§ Data shown:
========

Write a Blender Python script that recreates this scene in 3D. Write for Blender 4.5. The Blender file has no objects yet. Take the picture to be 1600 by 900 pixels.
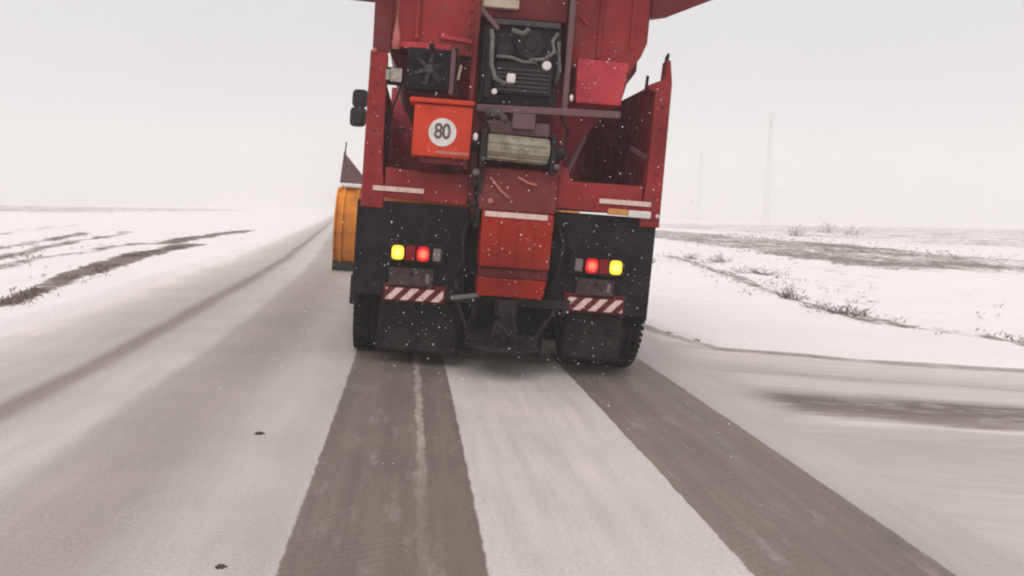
import bpy, bmesh, math, random
from math import radians as R, sin, cos, pi
from mathutils import Vector, Matrix, noise
random.seed(7)
sc = bpy.context.scene
col = sc.collection

# ---------------------------------------------------------------- camera, sky, sun, exposure
CAM_H = 1.25
cd = bpy.data.cameras.new('camera'); cam = bpy.data.objects.new('camera', cd); col.objects.link(cam)
cd.sensor_width = 36; cd.lens = 29.25; cd.shift_x = 127/1600; cd.clip_start = .05; cd.clip_end = 3000
cam.matrix_world = Matrix.Translation((0, 0, CAM_H)) @ Matrix.Rotation(R(-.925), 4, 'Z') @ \
    Matrix.Rotation(R(-5.8), 4, 'X') @ Matrix.Rotation(R(-1.0), 4, 'Y') @ Matrix.Rotation(R(90), 4, 'X')
sc.camera = cam

SUN_EL, SUN_AZ = 38, 200            # degrees; azimuth clockwise from +Y: behind the camera, to the left
w = bpy.data.worlds.new('World'); sc.world = w; w.use_nodes = True
wn, wl = w.node_tree.nodes, w.node_tree.links; wn.clear()
wo = wn.new('ShaderNodeOutputWorld'); bg = wn.new('ShaderNodeBackground'); bg.inputs[1].default_value = .1
sky = wn.new('ShaderNodeTexSky'); sky.sky_type = 'NISHITA'; sky.sun_disc = False
sky.sun_elevation = R(SUN_EL); sky.sun_rotation = R(SUN_AZ)
tcw = wn.new('ShaderNodeTexCoord'); sep = wn.new('ShaderNodeSeparateXYZ'); wl.new(tcw.outputs['Generated'], sep.inputs[0])
wr = wn.new('ShaderNodeValToRGB'); wl.new(sep.outputs['Z'], wr.inputs[0])      # closed cloud deck
cr = wr.color_ramp
cr.elements[0].position = 0; cr.elements[0].color = (.780, .735, .732, 1)
cr.elements[1].position = .9; cr.elements[1].color = (1.32, 1.28, 1.265, 1)
e = cr.elements.new(.16); e.color = (.712, .708, .732, 1)
e = cr.elements.new(.32); e.color = (.708, .708, .735, 1)
wnz = wn.new('ShaderNodeTexNoise'); wnz.inputs['Scale'].default_value = 2.2; wnz.inputs['Detail'].default_value = 4
wl.new(tcw.outputs['Generated'], wnz.inputs['Vector'])
wm = wn.new('ShaderNodeMapRange'); wm.inputs[1].default_value = .3; wm.inputs[2].default_value = .7
wm.inputs[3].default_value = 9.2; wm.inputs[4].default_value = 10.6; wl.new(wnz.outputs[0], wm.inputs[0])
wv = wn.new('ShaderNodeVectorMath'); wv.operation = 'SCALE'; wl.new(wr.outputs[0], wv.inputs[0]); wl.new(wm.outputs[0], wv.inputs['Scale'])
wx = wn.new('ShaderNodeMix'); wx.data_type = 'RGBA'; wx.inputs[0].default_value = .93
wl.new(sky.outputs[0], wx.inputs[6]); wl.new(wv.outputs[0], wx.inputs[7])
wl.new(wx.outputs[2], bg.inputs[0]); wl.new(bg.outputs[0], wo.inputs[0])

sd = bpy.data.lights.new('sun', 'SUN'); sd.energy = .7; sd.angle = R(25); sd.color = (1, .95, .9)
so = bpy.data.objects.new('sun', sd); col.objects.link(so)
so.rotation_euler = (R(90-SUN_EL), 0, R(180-SUN_AZ))

sc.view_settings.view_transform = 'Standard'; sc.view_settings.look = 'None'
sc.view_settings.exposure = 0.0; sc.view_settings.gamma = 1
sc.render.engine = 'CYCLES'
sc.cycles.use_denoising = True; sc.cycles.denoising_input_passes = 'RGB_ALBEDO_NORMAL'; sc.cycles.denoising_prefilter = 'ACCURATE'; sc.cycles.filter_width = 2.1; sc.cycles.use_adaptive_sampling = False
sc.cycles.max_bounces = 8; sc.cycles.diffuse_bounces = 4; sc.cycles.volume_bounces = 3
sc.cycles.sample_clamp_indirect = 6

# ---------------------------------------------------------------- helpers
class N:
    """small node-tree writer"""
    def __init__(s, name, rough=.8):
        s.m = bpy.data.materials.new(name); s.m.use_nodes = True
        s.t = s.m.node_tree; s.b = s.t.nodes['Principled BSDF']; s.b.inputs['Roughness'].default_value = rough
        s.b.inputs['Specular IOR Level'].default_value = .18
    def n(s, k, **kw):
        x = s.t.nodes.new('ShaderNode'+k)
        for a, v in kw.items(): setattr(x, a, v)
        return x
    def put(s, sock, v):
        if hasattr(v, 'is_output'): s.t.links.new(v, sock)
        elif isinstance(v, (tuple, list)) and sock.type == 'RGBA': sock.default_value = (*v[:3], 1)
        else: sock.default_value = v
    def obj(s): return s.n('TexCoord').outputs['Object']
    def scale(s, v, sc3):
        x = s.n('Mapping'); s.put(x.inputs['Vector'], v); x.inputs['Scale'].default_value = sc3; return x.outputs[0]
    def noise(s, v, scale, detail=4, rough=.55):
        x = s.n('TexNoise'); s.put(x.inputs['Vector'], v); x.inputs['Scale'].default_value = scale
        x.inputs['Detail'].default_value = detail; x.inputs['Roughness'].default_value = rough; return x.outputs[0]
    def mr(s, v, a, b, c=0., d=1., smooth=False):
        x = s.n('MapRange'); s.put(x.inputs[0], v)
        for i, k in enumerate((a, b, c, d)): x.inputs[i+1].default_value = k
        if smooth: x.interpolation_type = 'SMOOTHSTEP'
        return x.outputs[0]
    def math(s, op, a, b=0.):
        x = s.n('Math', operation=op); s.put(x.inputs[0], a); s.put(x.inputs[1], b); return x.outputs[0]
    def mix(s, f, a, b, blend='MIX'):
        x = s.n('Mix', data_type='RGBA', blend_type=blend); s.put(x.inputs[0], f); s.put(x.inputs[6], a); s.put(x.inputs[7], b); return x.outputs[2]
    def ramp(s, v, stops):
        x = s.n('ValToRGB'); s.put(x.inputs[0], v); c = x.color_ramp
        while len(c.elements) > 1: c.elements.remove(c.elements[0])
        c.elements[0].position = stops[0][0]; c.elements[0].color = (*stops[0][1], 1)
        for p, k in stops[1:]:
            q = c.elements.new(p); q.color = (*k, 1)
        return x.outputs[0]
    def attr(s, name): return s.n('Attribute', attribute_name=name).outputs['Fac']
    def bump(s, h, dist, strength=1.):
        x = s.n('Bump'); s.put(x.inputs['Height'], h); x.inputs['Distance'].default_value = dist; x.inputs['Strength'].default_value = strength
        s.t.links.new(x.outputs[0], s.b.inputs['Normal'])
    def base(s, c): s.put(s.b.inputs['Base Color'], c)

def plain(name, c, rough=.6, metal=0., dirt=None, amount=.5, emit=None, scale=6.):
    k = N(name, rough)
    if dirt:
        o = k.obj(); f = k.mr(k.noise(o, scale, 6, .65), .42, .72, 0, amount)
        g = k.mr(k.noise(k.scale(o, (26, 26, 5)), 2.2, 4, .6), .5, .75, 0, amount*.8)
        k.base(k.mix(g, k.mix(f, c, dirt), dirt))
        k.put(k.b.inputs['Roughness'], k.mr(k.noise(o, 9, 4), .3, .7, rough-.08, rough+.15))
    else: k.base(c)
    k.b.inputs['Metallic'].default_value = metal
    if emit:
        k.put(k.b.inputs['Emission Color'], emit[0]); k.b.inputs['Emission Strength'].default_value = emit[1]
    return k.m

GRIME = (.15, .085, .08)
M = {}
def paint(name, c, amt=.5, rough=.45):
    k = N(name, rough); o = k.obj()
    fade = k.mr(k.noise(o, 1.7, 4, .6), .35, .65, 0, 1)
    base_ = k.mix(fade, tuple(a*.62 for a in c), (min(1, c[0]*1.12), c[1]*1.25, c[2]*1.1))
    f = k.mr(k.noise(o, 7, 7, .7), .48, .75, 0, amt)
    g = k.mr(k.noise(k.scale(o, (30, 30, 3.5)), 1.8, 5, .65), .52, .8, 0, amt)
    cc = k.mix(g, k.mix(f, base_, GRIME), (.055, .022, .024))
    sp = k.math('MULTIPLY', k.mr(k.noise(k.scale(o, (1, 1, .7)), 38, 3, .6), .68, .75, 0, .6), k.mr(k.noise(o, 3.1, 3), .48, .64))
    k.base(k.mix(sp, cc, (.42, .30, .30)))
    k.put(k.b.inputs['Roughness'], k.mr(k.noise(o, 9, 4), .3, .7, rough-.1, rough+.2))
    k.bump(k.math('ADD', k.noise(o, 2.6, 3), k.math('MULTIPLY', k.noise(o, 60, 3), .06)), .02, .5)
    M[name] = k.m
paint('red_paint', (.32, .022, .026), .38)
paint('dark_red_paint', (.175, .014, .020), .42)
paint('bed_paint', (.40, .034, .062), .3)
paint('orange_red_paint', (.60, .045, .018), .2)
paint('crimson_paint', (.50, .040, .060), .2)
paint('chute_red_paint', (.38, .018, .010), .25)
paint('rose_paint', (.55, .16, .15), .3)
paint('plow_orange', (.84, .27, .015), .2)
def grimy(name, c, dirt, amt, rough):
    k = N(name, rough); o = k.obj()
    f = k.mr(k.noise(o, 5, 7, .7), .45, .75, 0, amt)
    st = k.mr(k.noise(k.scale(o, (22, 22, 4)), 2.2, 5, .65), .52, .8, 0, amt*.8)
    sp = k.mr(k.noise(k.scale(o, (1, 1, .6)), 34, 3, .6), .66, .74, 0, .75)
    sp = k.math('MULTIPLY', sp, k.mr(k.noise(o, 3.5, 3), .45, .65))
    k.base(k.mix(sp, k.mix(st, k.mix(f, c, dirt), dirt), (.24, .21, .21)))
    k.bump(k.noise(o, 40, 4), .004, .5); return k.m
M['black_plastic'] = grimy('black_plastic', (.009, .006, .009), (.048, .034, .038), .55, .7)
M['rubber'] = grimy('rubber', (.010, .008, .009), (.075, .056, .050), .55, .85)
M['dark_steel'] = plain('dark_steel', (.022, .017, .019), .55, .2, (.055, .040, .040), .7, scale=10)
M['grey_steel'] = plain('grey_steel', (.085, .073, .078), .55, .2, (.035, .027, .027), .7, scale=14)
M['pale_steel'] = plain('pale_steel', (.20, .18, .18), .5, .2, (.06, .05, .048), .7, scale=14)
M['worn_zinc'] = plain('worn_zinc', (.36, .33, .25), .5, .2, (.11, .09, .055), .7, scale=12)
M['purple_steel'] = plain('purple_steel', (.17, .09, .10), .55, .1, GRIME, .5)
M['white_plastic'] = plain('white_plastic', (.80, .74, .72), .45, 0, (.45, .36, .33), .4, scale=30)
M['pale_tape'] = plain('pale_tape', (.80, .60, .54), .4, 0, (.45, .28, .22), .5, scale=20)
M['cream_paint'] = plain('cream_paint', (.55, .45, .34), .5, 0, GRIME, .5)
M['lamp_glass'] = plain('lamp_glass', (.42, .38, .33), .25, 0, (.12, .10, .07), .7, scale=25)
M['brown_plate'] = plain('brown_plate', (.05, .034, .031), .6, 0, (.12, .09, .078), .7, scale=16)
M['digit_black'] = plain('digit_black', (.12, .105, .085), .6)
M['amber_off'] = plain('amber_off', (.62, .28, .09), .35)
M['grey_lens'] = plain('grey_lens', (.20, .17, .165), .3)
M['red_lens'] = plain('red_lens', (.22, .01, .015), .25)
M['glass'] = plain('glass', (.03, .035, .04), .08)
M['cab_paint'] = plain('cab_paint', (.50, .13, .03), .4, 0, GRIME, .3)
M['snow_cap'] = plain('snow_cap', (.82, .80, .79), .8)
M['wood'] = plain('wood', (.14, .115, .10), .8)
M['twig'] = plain('twig', (.085, .065, .055), .9)
M['dry_blade'] = plain('dry_blade', (.16, .125, .095), .9)
def flake():
    k = N('flake', .8); k.base((.95, .95, .95)); a = k.n('BsdfTranslucent'); a.inputs[0].default_value = (.95, .95, .95, 1)
    x = k.n('MixShader'); x.inputs[0].default_value = .5
    k.t.links.new(k.b.outputs[0], x.inputs[1]); k.t.links.new(a.outputs[0], x.inputs[2]); k.t.links.new(x.outputs[0], k.t.nodes['Material Output'].inputs[0]); return k.m
M['flake'] = flake()
def lit(name, hot, rim, strength):
    k = N(name, .3); o = k.obj(); x = k.n('VectorMath', operation='LENGTH'); k.put(x.inputs[0], k.scale(o, (1, 0, 1)))
    f = k.mr(x.outputs['Value'], .008, .052, 0, 1, True); k.base(rim)
    k.put(k.b.inputs['Emission Color'], k.mix(f, hot, rim)); k.put(k.b.inputs['Emission Strength'], k.mr(f, 0, 1, strength, strength*.75)); return k.m
M['amber_lit'] = lit('amber_lit', (1, .90, .28), (.92, .60, .03), 1.1)
M['red_lit'] = lit('red_lit', (1, .30, .16), (.50, .0, .005), 1.15)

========

§ Directions:
Check the data for the word "scene" and pull out the lines that have it.

§ Complete output:
Write a Blender Python script that recreates this scene in 3D. Write for Blender 4.5. The Blender file has no objects yet. Take the picture to be 1600 by 900 pixels.
sc = bpy.context.scene